Set down all of the data that follows word for word, without the images.
-- Begin AVAILABLE DATA --
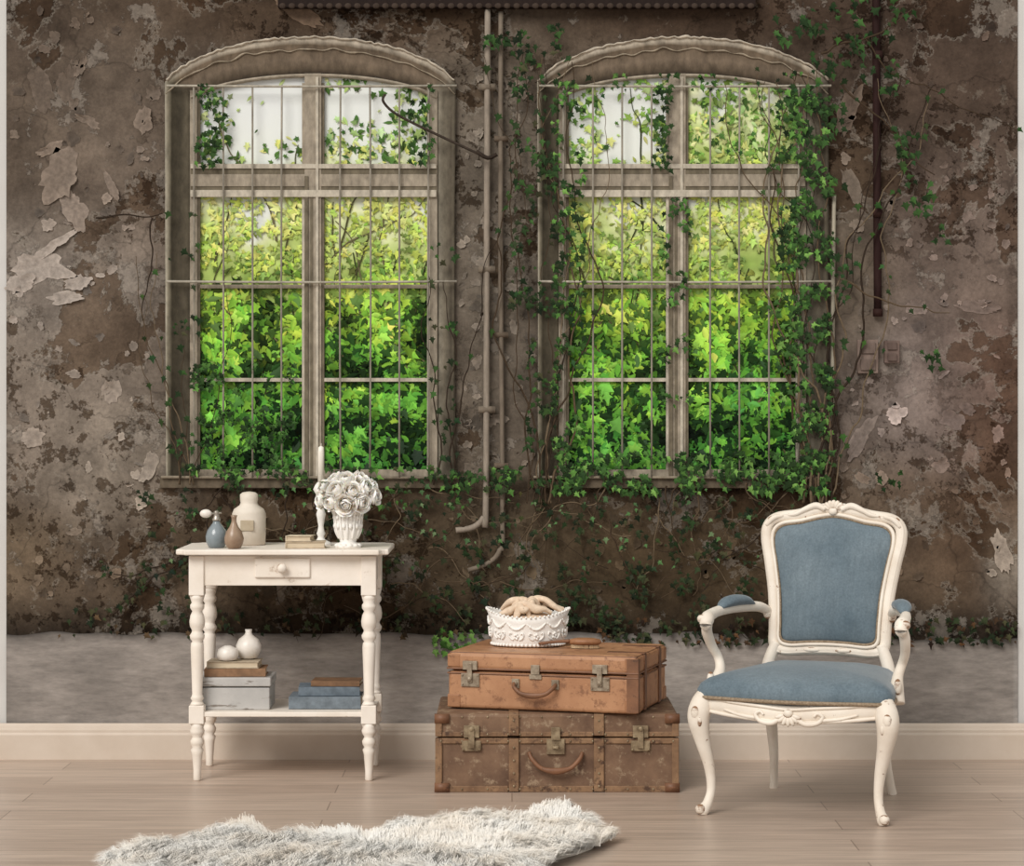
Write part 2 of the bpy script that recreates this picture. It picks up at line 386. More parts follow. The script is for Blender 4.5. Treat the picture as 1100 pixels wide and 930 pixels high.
    g.obj('sash_frame',m_frame,e,smooth=False,bevel=.001)
    g=M(); bc=lin((158,150,136))
    k=9
    for i in range(k):
        px=gx0+2+(gx1-gx0-8)*i/(k-1); 
        if i==4: continue
        w=random.uniform(-1,1)
        v,f=tube([P(px,93,.044),P(px+w,300,.044),P(px,512,.044)],.0034,2,8,up=(0,1,0)); g.add(v,f,bc)
    for py in (94,303):
        v,f=tube([P(x0+2,py,.046),P(mx,py+1,.046),P(x1+2,py,.046)],.0042,2,8); g.add(v,f,lin((184,176,160)))
    v,f=tube([P(x0-4,512,.04),P(x1+2,513,.04)],.005,1,8); g.add(v,f,lin((150,138,120)))
    g.obj('iron_security_bars',m_frame,e)
    g=M(); a=P(x0-6,524,.03); b=P(x1+4,512,.003); g.add(*box(a[0],a[1],a[2],b[0],b[1],b[2]),lin((112,100,84))); g.obj('window_sill',m_frame,e,smooth=False,bevel=.003)
    return e
window('window_1',179,489,208,467,337,1)
window('window_2',577,889,603,862,727,2)
g=M(); v,f=tube([P(415,104,.07),P(413,112,.07),P(428,126,.07),P(470,147,.07),P(522,171,.07)],.0045,5,8,up=(0,1,0)); g.add(v,f,lin((70,60,52)))
v,f=tube([P(512,165,.07),P(524,172,.07),P(534,168,.07)],.007,3,8,up=(0,1,0)); g.add(v,f,lin((60,50,42)))
g.obj('window_stay_rod',m_frame)
# ---------------------------------------------------------------- ivy
random.seed(21)
iv=M(); st=M()
DK=[(38,56,30),(48,72,36),(30,46,25),(56,86,43),(42,64,35)]
BR=[(82,122,56),(68,104,48),(104,142,70),(54,84,40)]
SH=[(32,42,26),(44,54,34),(34,44,30),(54,62,40),(62,62,42)]
def scat(n,x0,y0,x1,y1,pal,smin=3,smax=7,thr=-.15,off=.05,sc_=26):
    k=0;tries=0
    while k<n and tries<n*12:
        tries+=1
        px=random.uniform(x0,x1); py=random.uniform(y0,y1)
        if mn.noise(Vector((px/sc_,py/sc_,11)))<thr+random.uniform(-.1,.1): continue
        c=random.choice(pal); q=random.uniform(.6,1.4)
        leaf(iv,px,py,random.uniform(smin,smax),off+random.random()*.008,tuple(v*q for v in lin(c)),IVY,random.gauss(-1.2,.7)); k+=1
scat(560,846,92,892,520,DK+BR,3,8,-.05)
scat(110,862,60,905,420,DK,4,8,.0)
scat(70,870,0,965,100,DK,4,9,.05,sc_=20)
scat(16,958,145,985,170,DK,5,9,-.5); scat(20,968,190,1002,232,DK,5,9,-.2); scat(10,985,378,1008,400,DK,4,8,-.5); scat(8,1000,240,1016,262,DK,4,7,-.5); scat(10,935,505,965,525,DK,4,7,-.4)
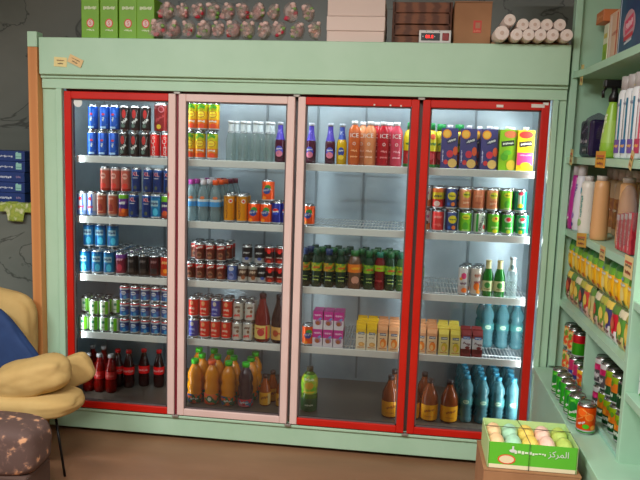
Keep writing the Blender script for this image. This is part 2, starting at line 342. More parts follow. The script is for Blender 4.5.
-- End AVAILABLE DATA --
SOLVED EXERCISE
Write part 2 of the bpy script that recreates this picture. It picks up at line 386. More parts follow. The script is for Blender 4.5. Treat the picture as 1100 pixels wide and 930 pixels high.
    g.obj('sash_frame',m_frame,e,smooth=False,bevel=.001)
    g=M(); bc=lin((158,150,136))
    k=9
    for i in range(k):
        px=gx0+2+(gx1-gx0-8)*i/(k-1); 
        if i==4: continue
        w=random.uniform(-1,1)
        v,f=tube([P(px,93,.044),P(px+w,300,.044),P(px,512,.044)],.0034,2,8,up=(0,1,0)); g.add(v,f,bc)
    for py in (94,303):
        v,f=tube([P(x0+2,py,.046),P(mx,py+1,.046),P(x1+2,py,.046)],.0042,2,8); g.add(v,f,lin((184,176,160)))
    v,f=tube([P(x0-4,512,.04),P(x1+2,513,.04)],.005,1,8); g.add(v,f,lin((150,138,120)))
    g.obj('iron_security_bars',m_frame,e)
    g=M(); a=P(x0-6,524,.03); b=P(x1+4,512,.003); g.add(*box(a[0],a[1],a[2],b[0],b[1],b[2]),lin((112,100,84))); g.obj('window_sill',m_frame,e,smooth=False,bevel=.003)
    return e
window('window_1',179,489,208,467,337,1)
window('window_2',577,889,603,862,727,2)
g=M(); v,f=tube([P(415,104,.07),P(413,112,.07),P(428,126,.07),P(470,147,.07),P(522,171,.07)],.0045,5,8,up=(0,1,0)); g.add(v,f,lin((70,60,52)))
v,f=tube([P(512,165,.07),P(524,172,.07),P(534,168,.07)],.007,3,8,up=(0,1,0)); g.add(v,f,lin((60,50,42)))
g.obj('window_stay_rod',m_frame)
# ---------------------------------------------------------------- ivy
random.seed(21)
iv=M(); st=M()
DK=[(38,56,30),(48,72,36),(30,46,25),(56,86,43),(42,64,35)]
BR=[(82,122,56),(68,104,48),(104,142,70),(54,84,40)]
SH=[(32,42,26),(44,54,34),(34,44,30),(54,62,40),(62,62,42)]
def scat(n,x0,y0,x1,y1,pal,smin=3,smax=7,thr=-.15,off=.05,sc_=26):
    k=0;tries=0
    while k<n and tries<n*12:
        tries+=1
        px=random.uniform(x0,x1); py=random.uniform(y0,y1)
        if mn.noise(Vector((px/sc_,py/sc_,11)))<thr+random.uniform(-.1,.1): continue
        c=random.choice(pal); q=random.uniform(.6,1.4)
        leaf(iv,px,py,random.uniform(smin,smax),off+random.random()*.008,tuple(v*q for v in lin(c)),IVY,random.gauss(-1.2,.7)); k+=1
scat(560,846,92,892,520,DK+BR,3,8,-.05)
scat(110,862,60,905,420,DK,4,8,.0)
scat(70,870,0,965,100,DK,4,9,.05,sc_=20)
scat(16,958,145,985,170,DK,5,9,-.5); scat(20,968,190,1002,232,DK,5,9,-.2); scat(10,985,378,1008,400,DK,4,8,-.5); scat(8,1000,240,1016,262,DK,4,7,-.5); scat(10,935,505,965,525,DK,4,7,-.4)
Keep writing the Blender script for this image. This is part 2, starting at line 342. More parts follow. The script is for Blender 4.5.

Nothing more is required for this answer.